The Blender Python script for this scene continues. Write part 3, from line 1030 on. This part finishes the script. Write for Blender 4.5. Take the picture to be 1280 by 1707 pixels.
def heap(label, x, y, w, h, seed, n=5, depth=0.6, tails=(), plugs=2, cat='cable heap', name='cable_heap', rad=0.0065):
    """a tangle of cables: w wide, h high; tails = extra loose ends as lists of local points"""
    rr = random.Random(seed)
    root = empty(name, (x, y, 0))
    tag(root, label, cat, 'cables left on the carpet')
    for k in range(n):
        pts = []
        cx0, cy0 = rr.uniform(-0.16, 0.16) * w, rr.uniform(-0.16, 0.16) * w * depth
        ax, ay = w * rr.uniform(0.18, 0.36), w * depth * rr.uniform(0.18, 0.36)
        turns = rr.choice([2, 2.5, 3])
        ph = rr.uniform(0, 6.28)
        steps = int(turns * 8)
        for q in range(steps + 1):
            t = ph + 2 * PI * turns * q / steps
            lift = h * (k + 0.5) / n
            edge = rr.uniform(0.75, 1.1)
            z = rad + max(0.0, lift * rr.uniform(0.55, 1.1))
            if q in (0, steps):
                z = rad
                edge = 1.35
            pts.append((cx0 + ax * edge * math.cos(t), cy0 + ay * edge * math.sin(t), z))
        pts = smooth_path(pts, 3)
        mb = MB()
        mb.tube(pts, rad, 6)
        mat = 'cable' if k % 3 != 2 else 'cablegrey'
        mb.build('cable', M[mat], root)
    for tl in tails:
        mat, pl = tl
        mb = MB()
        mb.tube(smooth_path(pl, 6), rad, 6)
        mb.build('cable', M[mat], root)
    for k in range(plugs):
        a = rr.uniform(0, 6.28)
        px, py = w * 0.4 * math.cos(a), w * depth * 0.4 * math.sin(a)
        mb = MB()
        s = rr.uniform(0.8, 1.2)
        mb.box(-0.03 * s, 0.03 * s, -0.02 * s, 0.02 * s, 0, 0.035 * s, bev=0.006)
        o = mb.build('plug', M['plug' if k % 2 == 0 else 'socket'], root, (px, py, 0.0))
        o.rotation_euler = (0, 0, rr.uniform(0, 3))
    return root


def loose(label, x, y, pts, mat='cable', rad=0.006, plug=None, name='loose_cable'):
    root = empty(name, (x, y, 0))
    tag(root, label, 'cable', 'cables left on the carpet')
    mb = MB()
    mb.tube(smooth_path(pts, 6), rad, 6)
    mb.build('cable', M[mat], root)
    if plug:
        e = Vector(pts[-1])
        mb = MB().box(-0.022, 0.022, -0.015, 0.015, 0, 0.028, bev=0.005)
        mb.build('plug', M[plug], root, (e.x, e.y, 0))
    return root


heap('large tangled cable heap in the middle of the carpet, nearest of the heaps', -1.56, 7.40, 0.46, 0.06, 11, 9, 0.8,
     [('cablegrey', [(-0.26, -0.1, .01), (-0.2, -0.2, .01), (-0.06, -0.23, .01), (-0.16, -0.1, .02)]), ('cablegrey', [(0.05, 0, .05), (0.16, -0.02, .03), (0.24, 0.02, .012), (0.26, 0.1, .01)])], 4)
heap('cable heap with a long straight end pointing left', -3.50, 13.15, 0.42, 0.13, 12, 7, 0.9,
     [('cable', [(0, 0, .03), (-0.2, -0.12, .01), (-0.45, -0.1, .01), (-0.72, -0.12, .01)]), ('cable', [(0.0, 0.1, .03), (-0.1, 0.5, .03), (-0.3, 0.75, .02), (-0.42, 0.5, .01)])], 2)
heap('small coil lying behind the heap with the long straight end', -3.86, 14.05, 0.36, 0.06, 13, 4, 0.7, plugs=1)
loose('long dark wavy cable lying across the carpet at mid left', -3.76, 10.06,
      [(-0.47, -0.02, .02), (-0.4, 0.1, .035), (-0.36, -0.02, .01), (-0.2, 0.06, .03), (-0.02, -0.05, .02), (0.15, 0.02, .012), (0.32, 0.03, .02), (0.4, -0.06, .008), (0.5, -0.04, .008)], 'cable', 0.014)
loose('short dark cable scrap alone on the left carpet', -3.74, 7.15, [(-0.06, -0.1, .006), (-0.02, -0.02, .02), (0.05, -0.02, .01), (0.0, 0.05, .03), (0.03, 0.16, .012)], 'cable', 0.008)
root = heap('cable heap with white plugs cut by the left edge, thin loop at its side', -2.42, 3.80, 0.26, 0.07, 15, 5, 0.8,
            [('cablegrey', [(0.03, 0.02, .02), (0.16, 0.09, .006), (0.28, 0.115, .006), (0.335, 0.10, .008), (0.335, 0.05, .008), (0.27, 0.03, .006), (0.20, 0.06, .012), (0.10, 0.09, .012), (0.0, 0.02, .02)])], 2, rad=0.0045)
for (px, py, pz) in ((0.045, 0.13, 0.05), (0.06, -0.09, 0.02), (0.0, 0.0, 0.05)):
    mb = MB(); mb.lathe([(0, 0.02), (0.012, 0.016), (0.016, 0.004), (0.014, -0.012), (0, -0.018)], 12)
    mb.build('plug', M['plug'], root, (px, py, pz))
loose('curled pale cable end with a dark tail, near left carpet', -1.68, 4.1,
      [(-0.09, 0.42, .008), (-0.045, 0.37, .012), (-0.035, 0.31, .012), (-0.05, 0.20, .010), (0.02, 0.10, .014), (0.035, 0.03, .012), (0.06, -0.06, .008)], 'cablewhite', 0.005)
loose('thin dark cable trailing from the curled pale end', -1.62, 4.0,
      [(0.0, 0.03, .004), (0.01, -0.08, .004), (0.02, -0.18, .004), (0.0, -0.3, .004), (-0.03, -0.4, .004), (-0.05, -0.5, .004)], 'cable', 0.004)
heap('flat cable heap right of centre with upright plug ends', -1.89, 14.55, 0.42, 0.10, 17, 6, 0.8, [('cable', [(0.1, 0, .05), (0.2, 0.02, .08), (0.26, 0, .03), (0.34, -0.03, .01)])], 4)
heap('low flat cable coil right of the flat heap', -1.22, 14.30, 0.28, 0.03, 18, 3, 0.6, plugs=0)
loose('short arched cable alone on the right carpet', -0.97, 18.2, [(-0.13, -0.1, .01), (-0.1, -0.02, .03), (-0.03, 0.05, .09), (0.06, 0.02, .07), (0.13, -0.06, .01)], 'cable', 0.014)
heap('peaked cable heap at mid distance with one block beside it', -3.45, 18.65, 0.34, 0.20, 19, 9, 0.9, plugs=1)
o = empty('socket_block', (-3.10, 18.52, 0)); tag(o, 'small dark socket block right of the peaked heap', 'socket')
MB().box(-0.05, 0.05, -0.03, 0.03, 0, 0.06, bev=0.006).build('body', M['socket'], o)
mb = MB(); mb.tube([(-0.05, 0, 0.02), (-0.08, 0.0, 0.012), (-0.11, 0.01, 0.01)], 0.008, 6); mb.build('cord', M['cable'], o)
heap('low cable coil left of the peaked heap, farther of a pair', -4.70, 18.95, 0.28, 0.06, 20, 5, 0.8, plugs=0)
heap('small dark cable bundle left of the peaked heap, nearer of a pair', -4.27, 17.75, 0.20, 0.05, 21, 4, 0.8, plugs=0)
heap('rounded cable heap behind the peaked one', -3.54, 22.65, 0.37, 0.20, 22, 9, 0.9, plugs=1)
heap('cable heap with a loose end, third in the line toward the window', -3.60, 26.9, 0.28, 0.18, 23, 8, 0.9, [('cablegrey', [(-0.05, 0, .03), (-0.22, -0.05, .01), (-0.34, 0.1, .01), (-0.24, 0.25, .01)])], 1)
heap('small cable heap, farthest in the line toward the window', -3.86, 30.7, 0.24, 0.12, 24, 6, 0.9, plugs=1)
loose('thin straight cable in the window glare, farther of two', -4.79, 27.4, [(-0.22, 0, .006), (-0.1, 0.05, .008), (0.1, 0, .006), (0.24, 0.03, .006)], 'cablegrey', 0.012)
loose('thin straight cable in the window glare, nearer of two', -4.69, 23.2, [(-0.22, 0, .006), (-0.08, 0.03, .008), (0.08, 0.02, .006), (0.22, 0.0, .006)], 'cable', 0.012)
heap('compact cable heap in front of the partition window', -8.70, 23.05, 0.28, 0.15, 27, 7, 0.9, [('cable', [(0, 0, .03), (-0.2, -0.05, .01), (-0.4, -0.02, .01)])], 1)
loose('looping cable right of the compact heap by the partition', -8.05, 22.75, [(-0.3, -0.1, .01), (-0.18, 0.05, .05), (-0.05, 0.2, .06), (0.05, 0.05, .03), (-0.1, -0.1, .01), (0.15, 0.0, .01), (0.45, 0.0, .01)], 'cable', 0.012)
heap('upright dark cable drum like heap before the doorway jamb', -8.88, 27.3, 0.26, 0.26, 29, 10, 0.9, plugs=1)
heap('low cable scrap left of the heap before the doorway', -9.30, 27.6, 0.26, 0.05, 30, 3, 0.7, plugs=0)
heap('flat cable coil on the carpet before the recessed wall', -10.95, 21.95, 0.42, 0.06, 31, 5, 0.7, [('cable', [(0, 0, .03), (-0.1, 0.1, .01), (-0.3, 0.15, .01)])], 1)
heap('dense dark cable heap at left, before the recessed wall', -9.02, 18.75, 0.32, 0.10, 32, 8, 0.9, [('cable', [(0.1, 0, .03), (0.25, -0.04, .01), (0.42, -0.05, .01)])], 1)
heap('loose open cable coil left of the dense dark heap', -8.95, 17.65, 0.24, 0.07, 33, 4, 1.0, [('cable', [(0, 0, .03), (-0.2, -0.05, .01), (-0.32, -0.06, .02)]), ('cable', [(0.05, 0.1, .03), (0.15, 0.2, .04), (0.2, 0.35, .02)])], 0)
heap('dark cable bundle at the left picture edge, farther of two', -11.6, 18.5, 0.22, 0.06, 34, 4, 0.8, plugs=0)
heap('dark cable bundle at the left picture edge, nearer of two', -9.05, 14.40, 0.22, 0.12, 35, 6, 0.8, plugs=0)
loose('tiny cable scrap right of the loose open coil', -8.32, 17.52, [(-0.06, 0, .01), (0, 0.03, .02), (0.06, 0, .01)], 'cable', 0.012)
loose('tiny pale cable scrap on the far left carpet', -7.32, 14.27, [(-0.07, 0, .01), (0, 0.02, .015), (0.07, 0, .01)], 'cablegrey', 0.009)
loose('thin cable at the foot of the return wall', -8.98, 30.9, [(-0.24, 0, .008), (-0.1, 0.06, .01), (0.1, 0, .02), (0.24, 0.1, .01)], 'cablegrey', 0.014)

__________

BRIEF: Scan the listing above and identify each line holding the string "from"; copy every such line.

FINAL RESULT:
The Blender Python script for this scene continues. Write part 3, from line 1030 on. This part finishes the script. Write for Blender 4.5. Take the picture to be 1280 by 1707 pixels.
loose('thin dark cable trailing from the curled pale end', -1.62, 4.0,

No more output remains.